Judgement (or judgment) (in legal context, known as adjudication) is the evaluation of given circumstances to make a decision. Judgement is also the ability to make considered decisions. The term has at least five distinct uses.
Aristotle suggested one should think of the opposite of different uses of a term, if one exists, to help determine if the uses are in fact different. Some opposites help demonstrate that their uses are actually distinct:

Cognitive psychology
In cognitive psychology (and related fields like experimental philosophy, social psychology, behavioral economics, or experimental economics), judgement is part of a set of cognitive processes by which individuals reason, make decisions, and form beliefs and opinions (collectively, judgement and decision making, abbreviated JDM).
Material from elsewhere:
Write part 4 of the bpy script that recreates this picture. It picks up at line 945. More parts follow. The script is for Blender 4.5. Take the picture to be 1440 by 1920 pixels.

This involves evaluating information, weighing evidence, making choices, and coming to conclusions. Judgements are often influenced by cognitive biases, heuristics, prior experience, social context, abilities (e.g., numeracy, probabalistic thinking), and psychological traits (e.g., tendency toward analytical reasoning). In research, the Society for Judgment and Decision Making is an international academic society dedicated to the topic; they publish the peer-reviewed journal Judgment and Decision Making.
Informal
Opinions expressed as facts.
Informal in psychology
Used in reference to the quality of cognitive faculties and adjudicational capabilities of particular individuals, typically called wisdom or discernment. Opposite terms include foolishness or indiscretion.
Formal
The mental act of affirming or denying one statement or another through comparison. Judgements are communicated to others using agreed-upon terms in the form of words or algebraic symbols as meanings to form propositions relating the terms, and whose further asserted meanings "of relation" are interpreted by those trying to understand the judgement.
Legal
Used in the context of a legal trial, to refer to a final finding, statement, or ruling, based on a considered weighing of evidence, called "adjudication". Opposites could be suspension or deferment of adjudication. See Judgment (law) for further explanation.
Additionally, judgement can mean personality judgment; a psychological phenomenon in which a person forms specific opinions of other people.